EMV Chip Credit Cards

FAS is one of the very few flower shop systems in the industry to have ever been certified for PCI compliance. The FAS floral system was originally certified for PCI compliance back in 2009. FAS’s PCI compliance was recertified in 2015 by the Payment Card Industry Security Standards Council.

More recently, FAS has raised its own security standards by incorporating the latest EMV chip card credit card security technology into its florist software.


Secure credit card devices facilitate end-to-end encryption which guarantees that credit card data is instantly encrypted when the card data is swiped, dipped (chip), tapped (smart phone), or keyed, and that the data remains encrypted.

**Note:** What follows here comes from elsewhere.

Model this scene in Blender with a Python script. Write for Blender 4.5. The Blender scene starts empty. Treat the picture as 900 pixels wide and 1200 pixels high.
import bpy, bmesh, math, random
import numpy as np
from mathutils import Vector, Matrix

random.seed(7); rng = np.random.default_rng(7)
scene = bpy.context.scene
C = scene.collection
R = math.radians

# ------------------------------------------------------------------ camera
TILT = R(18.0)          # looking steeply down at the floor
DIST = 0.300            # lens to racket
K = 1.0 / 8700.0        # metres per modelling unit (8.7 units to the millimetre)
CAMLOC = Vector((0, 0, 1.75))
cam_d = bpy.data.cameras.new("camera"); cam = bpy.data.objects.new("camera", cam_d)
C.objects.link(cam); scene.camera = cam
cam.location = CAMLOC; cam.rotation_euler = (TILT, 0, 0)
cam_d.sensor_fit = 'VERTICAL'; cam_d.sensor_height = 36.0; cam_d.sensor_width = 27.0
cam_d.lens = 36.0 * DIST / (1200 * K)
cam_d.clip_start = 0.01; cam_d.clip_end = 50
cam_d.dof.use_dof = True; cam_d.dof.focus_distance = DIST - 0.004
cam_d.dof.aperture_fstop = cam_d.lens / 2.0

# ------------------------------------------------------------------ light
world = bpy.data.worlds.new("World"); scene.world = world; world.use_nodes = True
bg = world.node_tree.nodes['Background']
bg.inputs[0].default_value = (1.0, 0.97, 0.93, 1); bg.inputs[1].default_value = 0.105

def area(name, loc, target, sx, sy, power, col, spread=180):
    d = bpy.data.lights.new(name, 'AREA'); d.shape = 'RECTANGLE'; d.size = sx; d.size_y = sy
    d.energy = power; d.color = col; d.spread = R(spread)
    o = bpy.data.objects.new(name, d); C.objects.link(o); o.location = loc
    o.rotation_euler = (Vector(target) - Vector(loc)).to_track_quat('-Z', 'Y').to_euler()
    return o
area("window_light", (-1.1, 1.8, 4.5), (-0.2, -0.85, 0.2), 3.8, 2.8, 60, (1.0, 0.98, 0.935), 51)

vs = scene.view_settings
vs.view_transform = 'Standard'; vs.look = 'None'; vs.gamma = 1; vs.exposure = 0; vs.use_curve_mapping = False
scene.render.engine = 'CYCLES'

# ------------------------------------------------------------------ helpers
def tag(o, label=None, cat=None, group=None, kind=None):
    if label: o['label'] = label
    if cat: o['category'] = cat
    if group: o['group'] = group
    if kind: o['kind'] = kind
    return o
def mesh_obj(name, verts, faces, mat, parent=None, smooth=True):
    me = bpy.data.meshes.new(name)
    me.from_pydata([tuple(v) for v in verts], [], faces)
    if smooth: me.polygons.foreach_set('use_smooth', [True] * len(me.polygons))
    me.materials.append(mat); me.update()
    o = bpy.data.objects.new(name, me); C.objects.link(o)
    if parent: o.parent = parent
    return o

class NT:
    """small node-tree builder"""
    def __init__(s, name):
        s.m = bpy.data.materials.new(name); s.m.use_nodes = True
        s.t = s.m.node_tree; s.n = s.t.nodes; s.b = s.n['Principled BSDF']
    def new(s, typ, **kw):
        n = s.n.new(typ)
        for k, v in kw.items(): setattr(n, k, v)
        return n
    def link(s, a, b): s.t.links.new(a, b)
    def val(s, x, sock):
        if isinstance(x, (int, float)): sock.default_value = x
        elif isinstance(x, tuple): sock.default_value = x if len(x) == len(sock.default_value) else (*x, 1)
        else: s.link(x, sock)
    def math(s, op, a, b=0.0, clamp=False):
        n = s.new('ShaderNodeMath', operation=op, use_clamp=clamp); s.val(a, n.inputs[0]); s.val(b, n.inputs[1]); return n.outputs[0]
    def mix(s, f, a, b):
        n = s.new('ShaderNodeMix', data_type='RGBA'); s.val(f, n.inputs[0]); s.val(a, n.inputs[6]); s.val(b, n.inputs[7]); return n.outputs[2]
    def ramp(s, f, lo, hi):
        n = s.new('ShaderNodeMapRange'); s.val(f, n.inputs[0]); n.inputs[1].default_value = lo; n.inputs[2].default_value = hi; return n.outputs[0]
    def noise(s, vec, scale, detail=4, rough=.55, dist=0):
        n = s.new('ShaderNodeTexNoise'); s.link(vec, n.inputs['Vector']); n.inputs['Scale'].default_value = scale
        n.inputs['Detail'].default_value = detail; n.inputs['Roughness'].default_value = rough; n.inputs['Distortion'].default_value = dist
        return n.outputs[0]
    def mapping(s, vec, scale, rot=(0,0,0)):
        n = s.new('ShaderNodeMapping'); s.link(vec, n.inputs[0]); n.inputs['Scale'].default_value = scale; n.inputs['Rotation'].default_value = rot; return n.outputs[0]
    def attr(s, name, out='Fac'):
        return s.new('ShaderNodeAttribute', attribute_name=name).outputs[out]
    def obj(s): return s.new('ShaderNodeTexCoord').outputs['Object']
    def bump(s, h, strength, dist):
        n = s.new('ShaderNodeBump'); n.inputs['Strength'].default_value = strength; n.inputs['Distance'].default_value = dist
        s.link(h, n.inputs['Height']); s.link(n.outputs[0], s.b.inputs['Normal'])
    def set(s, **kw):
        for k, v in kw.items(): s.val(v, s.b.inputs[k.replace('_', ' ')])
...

Tokenization is a process that involves substituting a token–a cryptic string of letters and numbers–that represents the actual credit card data. These technologies remove virtually any possibility of a data breach in your shop because text credit card data never exists in the memory or on the hard disk drive of your floral POS system. The secure chip card reader allows you to process the chip on a credit card, swipe the magnetic strip on an older legacy card, and accept contactless payments from customers’ smart phones using Apple Pay and Android Pay. This new technology represents the highest level of data security and functionality available in the credit card industry, and these benefits are available at low, fair, transparent pricing.

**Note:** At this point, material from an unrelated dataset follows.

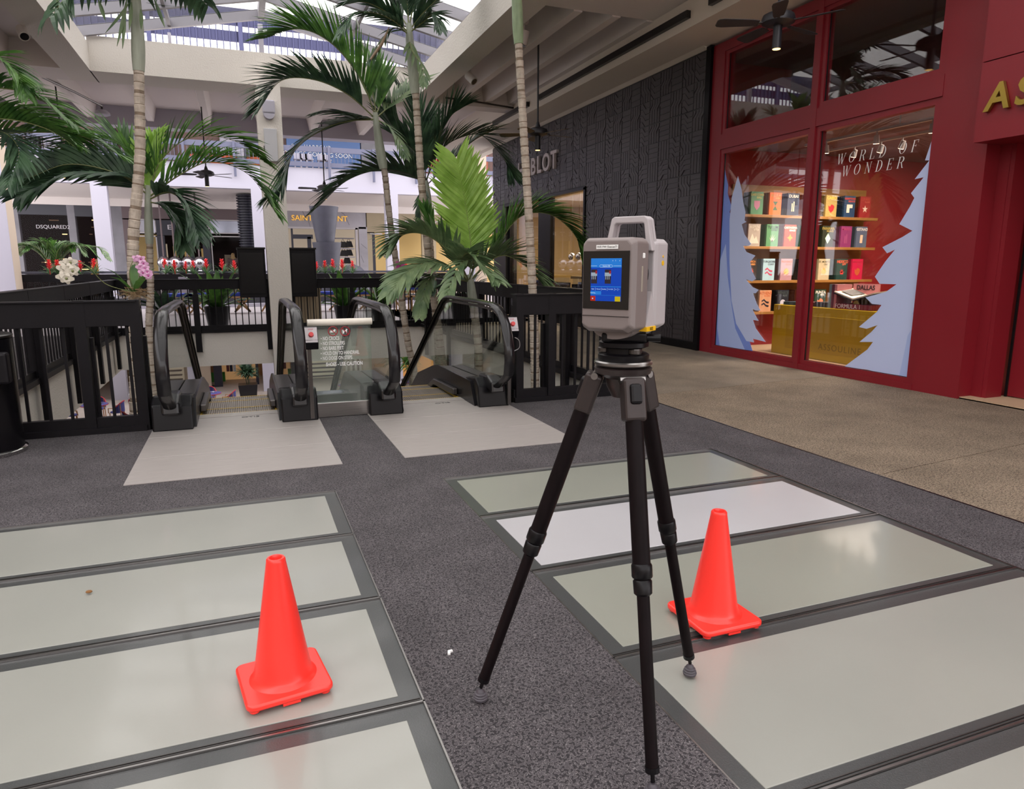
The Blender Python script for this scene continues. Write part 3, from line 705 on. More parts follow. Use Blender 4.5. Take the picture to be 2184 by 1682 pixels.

More recently FAS has been working with some of the industry’s leading floral website vendors to bring the same encryption and tokenization available in FAS floral POS systems to the websites themselves. Websites represent one of a florist’s greatest vulnerabilities to a data breach. FAS provides the most comprehensive level of data security available to a florist.

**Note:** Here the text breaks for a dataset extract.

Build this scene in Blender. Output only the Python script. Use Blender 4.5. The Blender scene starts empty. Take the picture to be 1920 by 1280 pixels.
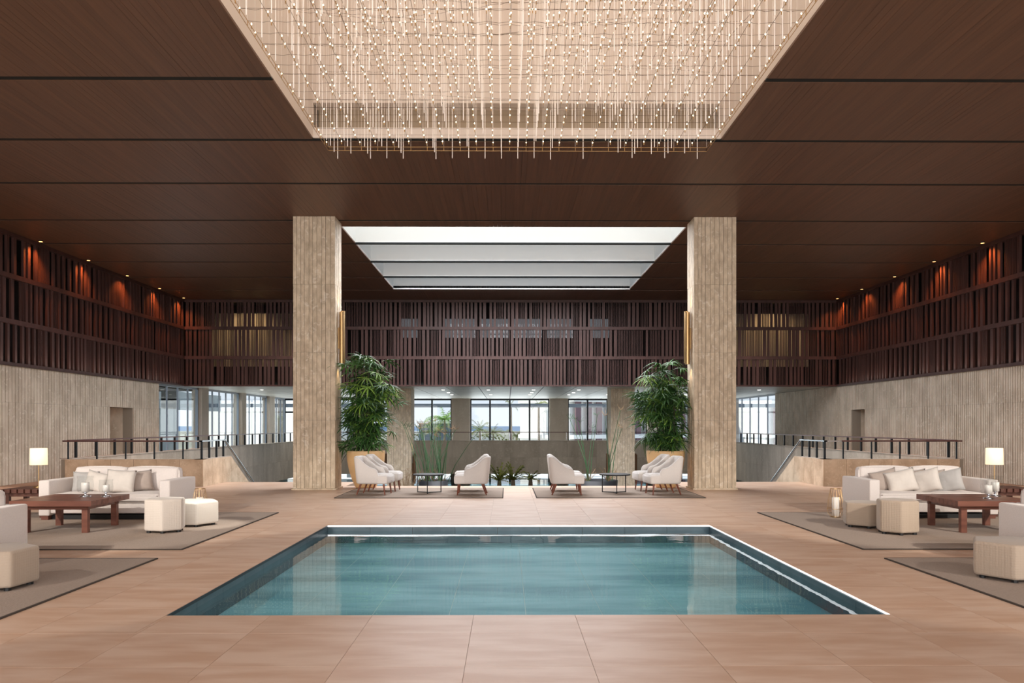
import bpy, bmesh, math, random
from mathutils import Vector, Matrix
S = bpy.context.scene
C = S.collection
PI = math.pi
R = math.radians
rnd = random.Random(7)

# ------------------------------------------------------------------ camera
cd = bpy.data.cameras.new('camera'); cam = bpy.data.objects.new('camera', cd); C.objects.link(cam)
cam.location = (-0.18, 0, 1.5)
cam.rotation_euler = (R(90), 0, -math.atan(10/1500))
cd.sensor_width = 36; cd.lens = 36*1500/1920; cd.shift_y = 157/1920
cd.clip_start = 0.05; cd.clip_end = 6000
S.camera = cam
S.view_settings.view_transform = 'Standard'; S.view_settings.look = 'None'
S.view_settings.gamma = 1; S.view_settings.use_curve_mapping = False
S.view_settings.exposure = 0.1

# ------------------------------------------------------------------ world and main lights
W = bpy.data.worlds.new('world'); S.world = W; W.use_nodes = True
nt = W.node_tree; bg = nt.nodes['Background']
tc = nt.nodes.new('ShaderNodeTexCoord'); sx = nt.nodes.new('ShaderNodeSeparateXYZ')
rp = nt.nodes.new('ShaderNodeValToRGB')
nt.links.new(tc.outputs['Generated'], sx.inputs[0]); nt.links.new(sx.outputs['Z'], rp.inputs[0])
rp.color_ramp.elements[0].position = 0.0; rp.color_ramp.elements[0].color = (.74, .79, .88, 1)
rp.color_ramp.elements[1].position = 0.6; rp.color_ramp.elements[1].color = (.42, .58, .86, 1)
nt.links.new(rp.outputs[0], bg.inputs[0]); bg.inputs[1].default_value = 1.15

def aim(o, target):
    o.rotation_euler = (Vector(target)-o.location).to_track_quat('-Z', 'Y').to_euler()
def area(name, loc, target, sx_, sy_, power, col=(1, 1, 1), spread=180):
    l = bpy.data.lights.new(name, 'AREA'); l.shape = 'RECTANGLE'; l.size = sx_; l.size_y = sy_
    l.energy = power; l.color = col; l.spread = R(spread)
    o = bpy.data.objects.new(name, l); C.objects.link(o); o.location = loc; aim(o, target); return o
def spot(name, loc, target, power, col=(1, 1, 1), ang=40, blend=.5, rad=.05):
    l = bpy.data.lights.new(name, 'SPOT'); l.energy = power; l.color = col
    l.spot_size = R(ang); l.spot_blend = blend; l.shadow_soft_size = rad
    o = bpy.data.objects.new(name, l); C.objects.link(o); o.location = loc; aim(o, target); return o
sl = bpy.data.lights.new('sun', 'SUN'); sl.energy = 4.5; sl.angle = R(.6); sl.color = (1, .95, .86)
so = bpy.data.objects.new('sun', sl); C.objects.link(so); so.rotation_euler = Vector((.8, .12, -.7)).to_track_quat('-Z', 'Y').to_euler()
# daylight of the open front behind the camera
area('front_daylight', (0, -5.5, 3.2), (0, 10, 2.6), 23, 5.6, 1900, (1, .95, .90))
# daylight through the coffered roof light; added well lamp stands for bulbs and daylight
area('well_daylight', (0, 9.2, 9.2), (0, 9.2, 0), 6.4, 8.4, 150, (1, .87, .76))
for y0, y1, p in ((19.65, 21.35, 120), (21.6, 23.7, 36), (23.95, 26.1, 36), (26.4, 28.4, 40)):
    area('roof_daylight', (0, (y0+y1)/2, 7.95), (0, (y0+y1)/2, 0), 8.2, y1-y0-.1, p, (.72, .86, 1) if y0 > 21 else (.92, .97, 1))
    area('roof_daylight_low', (0, (y0+y1)/2, 6.42), (0, (y0+y1)/2, 0), 8.0, y1-y0-.2, 220 if y0 < 20 else 450, (.95, .96, 1))
# added fill spots brightening side walls and walkways; soffit downlights for the rear court
for s in (-1, 1):
    for y in (7, 11.5, 16, 20.5, 25, 29.5):
        spot('ceiling_downlight', (s*8.2, y, 6.3), (s*9.8, y+.8, 0), 480, (1, .90, .78), 82, 1, .25)
for x in (-8.5, -2.8, 2.8, 8.5):
    spot('soffit_downlight', (x, 38.0, 2.95), (x, 39.5, -1), 160, (1, .93, .82), 150, 1, .2)
# daylight that falls in through the rear and side glazing
area('rear_daylight', (0, 46.6, 1.2), (0, 20, 1.6), 24, 4.6, 900, (.93, .97, 1))
area('left_glazing_daylight', (-13.4, 37.5, 1.5), (0, 36, 1.2), 15, 2.8, 90, (.85, .97, 1))
# accent spots under the ceiling
for s in (-1, 1):
    spot('lounge_spot', (s*10.3, 0.8, 6.2), (s*5.7, 12.2, .2), 4200, (1, .93, .84), 24, .35, .05)
    spot('lounge_spot', (s*9.4, -1.2, 6.2), (s*4.6, 8.0, .2), 1500, (1, .9, .8), 26, .3, .05)
spot('ottoman_spot', (-2.6, 11.2, 6.3), (-4.80, 12.0, .2), 1500, (1, .97, .88), 14, .6, .04)

# ------------------------------------------------------------------ materials
MATS = {}
def mat(name, col, rough=.6, metal=0, spec=.5, var=0, scale=(4, 4, 4), bump=0, bscale=None, rand=0, col2=None, detail=4,
        emit=None, estr=0, coat=0, sheen=0, obj=True, lo=.35, hi=.65):
    m = bpy.data.materials.new(name); m.use_nodes = True; n = m.node_tree.nodes; L = m.node_tree.links
    b = n['Principled BSDF']; b.inputs['Roughness'].default_value = rough; b.inputs['Metallic'].default_value = metal
    b.inputs['Specular IOR Level'].default_value = spec
    b.inputs['Coat Weight'].default_value = coat
    b.inputs['Base Color'].default_value = (*col, 1)
    if sheen: b.inputs['Sheen Weight'].default_value = sheen
    src = None
    t = n.new('ShaderNodeTexCoord'); mp = n.new('ShaderNodeMapping'); mp.inputs['Scale'].default_value = scale
    L.new(t.outputs['Object'], mp.inputs[0])
    geo = None
    if var or bump or col2:
        nz = n.new('ShaderNodeTexNoise'); nz.inputs['Scale'].default_value = 1; nz.inputs['Detail'].default_value = detail
        L.new(mp.outputs[0], nz.inputs['Vector'])
        if col2 is None: col2 = tuple(max(0, c*(1-var)) for c in col)
        cr = n.new('ShaderNodeValToRGB'); cr.color_ramp.elements[0].position = lo; cr.color_ramp.elements[1].position = hi
        cr.color_ramp.elements[0].color = (*col2, 1); cr.color_ramp.elements[1].color = (*col, 1)
        L.new(nz.outputs[0], cr.inputs[0]); src = cr.outputs[0]
        if bump:
            nb = nz
            if bscale:
                mp2 = n.new('ShaderNodeMapping'); mp2.inputs['Scale'].default_value = bscale; L.new(t.outputs['Object'], mp2.inputs[0])
                nb = n.new('ShaderNodeTexNoise'); nb.inputs['Scale'].default_value = 1; nb.inputs['Detail'].default_value = 3; L.new(mp2.outputs[0], nb.inputs['Vector'])
            bp = n.new('ShaderNodeBump'); bp.inputs['Strength'].default_value = bump; bp.inputs['Distance'].default_value = .02
            L.new(nb.outputs[0], bp.inputs['Height']); L.new(bp.outputs[0], b.inputs['Normal'])
    if rand:
        oi = n.new('ShaderNodeObjectInfo'); hs = n.new('ShaderNodeHueSaturation')
        mr = n.new('ShaderNodeMapRange'); mr.inputs['To Min'].default_value = 1-rand; mr.inputs['To Max'].default_value = 1+rand
        L.new(oi.outputs['Random'], mr.inputs[0]); L.new(mr.outputs[0], hs.inputs['Value'])
        if src: L.new(src, hs.inputs['Color'])
        else: hs.inputs['Color'].default_value = (*col, 1)
        src = hs.outputs[0]
    if src: L.new(src, b.inputs['Base Color'])
    if emit: b.inputs['Emission Color'].default_value = (*emit, 1); b.inputs['Emission Strength'].default_value = estr
    MATS[name] = m; return m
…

As you browse around the Internet you’ll see some other floral software vendors dismiss PCI compliance, chip card processing, contactless payments, and the tokenization and encryption technologies as not being important to florists, because florists “don’t have many in-store transactions”. However, the tokenization and encryption are equally important for securing credit card data taken over the phone and through websites. These statements are simply an indication that these vendors don’t understand the great risks associated with data security; that they don’t understand these technologies; and clearly, that their floral systems do not include these technologies.

Most small businesses could not survive a data breach. A recent study by IBM revealed that the average breach involved just over 24,000 records–not the millions of records that make the news headlines. The average remediation cost to a breached business is about $141 per stolen record, making the average cost of a breach about $3.5 million! And it is the merchant–not the software provider or the website provider–who is responsible for the breach. You simply cannot afford to gamble with the very existence of your business by using flower shop software that is not proven to be secure.